- **Request**:
Repeat the records below exactly.

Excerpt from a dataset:
———

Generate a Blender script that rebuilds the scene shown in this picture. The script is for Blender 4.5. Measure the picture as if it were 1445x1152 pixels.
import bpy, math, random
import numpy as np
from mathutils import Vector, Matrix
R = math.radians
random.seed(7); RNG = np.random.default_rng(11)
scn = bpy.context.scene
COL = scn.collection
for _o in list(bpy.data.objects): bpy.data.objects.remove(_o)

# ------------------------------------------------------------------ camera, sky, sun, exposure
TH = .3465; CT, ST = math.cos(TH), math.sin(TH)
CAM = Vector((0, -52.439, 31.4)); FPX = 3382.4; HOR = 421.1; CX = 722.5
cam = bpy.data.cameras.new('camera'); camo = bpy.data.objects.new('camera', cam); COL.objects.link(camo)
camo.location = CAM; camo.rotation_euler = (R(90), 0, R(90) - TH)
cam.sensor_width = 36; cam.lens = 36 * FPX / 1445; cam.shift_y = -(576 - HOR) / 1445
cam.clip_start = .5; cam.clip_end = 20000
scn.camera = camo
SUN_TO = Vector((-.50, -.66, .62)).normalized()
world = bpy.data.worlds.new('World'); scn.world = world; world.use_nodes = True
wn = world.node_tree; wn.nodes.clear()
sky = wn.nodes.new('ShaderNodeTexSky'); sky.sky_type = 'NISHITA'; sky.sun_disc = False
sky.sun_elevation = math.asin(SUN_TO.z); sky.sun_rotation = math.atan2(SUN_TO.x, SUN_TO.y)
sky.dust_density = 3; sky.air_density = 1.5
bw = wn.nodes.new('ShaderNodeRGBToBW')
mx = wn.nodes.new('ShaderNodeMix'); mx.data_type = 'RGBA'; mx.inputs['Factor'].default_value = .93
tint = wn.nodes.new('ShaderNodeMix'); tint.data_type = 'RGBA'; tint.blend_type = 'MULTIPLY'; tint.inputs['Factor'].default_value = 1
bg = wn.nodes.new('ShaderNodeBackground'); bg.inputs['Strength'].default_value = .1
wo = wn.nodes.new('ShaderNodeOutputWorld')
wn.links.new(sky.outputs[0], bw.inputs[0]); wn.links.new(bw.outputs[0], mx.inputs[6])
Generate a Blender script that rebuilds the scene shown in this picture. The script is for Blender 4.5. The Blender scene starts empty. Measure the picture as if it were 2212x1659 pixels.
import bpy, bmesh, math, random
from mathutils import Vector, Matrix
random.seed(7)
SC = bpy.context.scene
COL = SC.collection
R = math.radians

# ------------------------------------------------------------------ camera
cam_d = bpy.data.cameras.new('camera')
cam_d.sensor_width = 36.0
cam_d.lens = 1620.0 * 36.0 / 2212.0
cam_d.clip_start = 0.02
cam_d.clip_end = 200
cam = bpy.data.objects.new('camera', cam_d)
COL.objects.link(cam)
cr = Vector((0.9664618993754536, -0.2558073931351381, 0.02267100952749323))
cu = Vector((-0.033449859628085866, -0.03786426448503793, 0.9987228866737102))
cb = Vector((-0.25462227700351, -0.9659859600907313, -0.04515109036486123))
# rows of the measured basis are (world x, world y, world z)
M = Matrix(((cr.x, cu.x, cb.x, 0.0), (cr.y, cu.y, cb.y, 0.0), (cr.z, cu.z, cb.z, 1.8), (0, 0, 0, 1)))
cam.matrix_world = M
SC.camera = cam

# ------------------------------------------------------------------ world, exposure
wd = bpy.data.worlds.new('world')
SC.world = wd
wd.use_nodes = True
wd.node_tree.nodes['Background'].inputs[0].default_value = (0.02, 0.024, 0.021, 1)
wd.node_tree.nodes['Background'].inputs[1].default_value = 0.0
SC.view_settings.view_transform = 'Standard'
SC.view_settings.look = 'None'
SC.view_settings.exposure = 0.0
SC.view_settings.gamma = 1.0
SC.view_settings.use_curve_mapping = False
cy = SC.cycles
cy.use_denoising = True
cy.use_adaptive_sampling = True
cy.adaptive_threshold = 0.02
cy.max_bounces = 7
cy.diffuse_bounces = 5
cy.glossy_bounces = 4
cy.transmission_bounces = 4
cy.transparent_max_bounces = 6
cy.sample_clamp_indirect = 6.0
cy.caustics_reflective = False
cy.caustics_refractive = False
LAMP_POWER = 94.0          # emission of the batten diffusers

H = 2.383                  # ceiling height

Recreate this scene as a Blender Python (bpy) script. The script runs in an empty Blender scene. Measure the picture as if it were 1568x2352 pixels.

———

- **Task answer**:
Generate a Blender script that rebuilds the scene shown in this picture. The script is for Blender 4.5. Measure the picture as if it were 1445x1152 pixels.
import bpy, math, random
import numpy as np
from mathutils import Vector, Matrix
R = math.radians
random.seed(7); RNG = np.random.default_rng(11)
scn = bpy.context.scene
COL = scn.collection
for _o in list(bpy.data.objects): bpy.data.objects.remove(_o)

# ------------------------------------------------------------------ camera, sky, sun, exposure
TH = .3465; CT, ST = math.cos(TH), math.sin(TH)
CAM = Vector((0, -52.439, 31.4)); FPX = 3382.4; HOR = 421.1; CX = 722.5
cam = bpy.data.cameras.new('camera'); camo = bpy.data.objects.new('camera', cam); COL.objects.link(camo)
camo.location = CAM; camo.rotation_euler = (R(90), 0, R(90) - TH)
cam.sensor_width = 36; cam.lens = 36 * FPX / 1445; cam.shift_y = -(576 - HOR) / 1445
cam.clip_start = .5; cam.clip_end = 20000
scn.camera = camo
SUN_TO = Vector((-.50, -.66, .62)).normalized()
world = bpy.data.worlds.new('World'); scn.world = world; world.use_nodes = True
wn = world.node_tree; wn.nodes.clear()
sky = wn.nodes.new('ShaderNodeTexSky'); sky.sky_type = 'NISHITA'; sky.sun_disc = False
sky.sun_elevation = math.asin(SUN_TO.z); sky.sun_rotation = math.atan2(SUN_TO.x, SUN_TO.y)
sky.dust_density = 3; sky.air_density = 1.5
bw = wn.nodes.new('ShaderNodeRGBToBW')
mx = wn.nodes.new('ShaderNodeMix'); mx.data_type = 'RGBA'; mx.inputs['Factor'].default_value = .93
tint = wn.nodes.new('ShaderNodeMix'); tint.data_type = 'RGBA'; tint.blend_type = 'MULTIPLY'; tint.inputs['Factor'].default_value = 1
bg = wn.nodes.new('ShaderNodeBackground'); bg.inputs['Strength'].default_value = .1
wo = wn.nodes.new('ShaderNodeOutputWorld')
wn.links.new(sky.outputs[0], bw.inputs[0]); wn.links.new(bw.outputs[0], mx.inputs[6])
Generate a Blender script that rebuilds the scene shown in this picture. The script is for Blender 4.5. The Blender scene starts empty. Measure the picture as if it were 2212x1659 pixels.
import bpy, bmesh, math, random
from mathutils import Vector, Matrix
random.seed(7)
SC = bpy.context.scene
COL = SC.collection
R = math.radians

# ------------------------------------------------------------------ camera
cam_d = bpy.data.cameras.new('camera')
cam_d.sensor_width = 36.0
cam_d.lens = 1620.0 * 36.0 / 2212.0
cam_d.clip_start = 0.02
cam_d.clip_end = 200
cam = bpy.data.objects.new('camera', cam_d)
COL.objects.link(cam)
cr = Vector((0.9664618993754536, -0.2558073931351381, 0.02267100952749323))
cu = Vector((-0.033449859628085866, -0.03786426448503793, 0.9987228866737102))
cb = Vector((-0.25462227700351, -0.9659859600907313, -0.04515109036486123))
# rows of the measured basis are (world x, world y, world z)
M = Matrix(((cr.x, cu.x, cb.x, 0.0), (cr.y, cu.y, cb.y, 0.0), (cr.z, cu.z, cb.z, 1.8), (0, 0, 0, 1)))
cam.matrix_world = M
SC.camera = cam

# ------------------------------------------------------------------ world, exposure
wd = bpy.data.worlds.new('world')
SC.world = wd
wd.use_nodes = True
wd.node_tree.nodes['Background'].inputs[0].default_value = (0.02, 0.024, 0.021, 1)
wd.node_tree.nodes['Background'].inputs[1].default_value = 0.0
SC.view_settings.view_transform = 'Standard'
SC.view_settings.look = 'None'
SC.view_settings.exposure = 0.0
SC.view_settings.gamma = 1.0
SC.view_settings.use_curve_mapping = False
cy = SC.cycles
cy.use_denoising = True
cy.use_adaptive_sampling = True
cy.adaptive_threshold = 0.02
cy.max_bounces = 7
cy.diffuse_bounces = 5
cy.glossy_bounces = 4
cy.transmission_bounces = 4
cy.transparent_max_bounces = 6
cy.sample_clamp_indirect = 6.0
cy.caustics_reflective = False
cy.caustics_refractive = False
LAMP_POWER = 94.0          # emission of the batten diffusers

H = 2.383                  # ceiling height

Recreate this scene as a Blender Python (bpy) script. The script runs in an empty Blender scene. Measure the picture as if it were 1568x2352 pixels.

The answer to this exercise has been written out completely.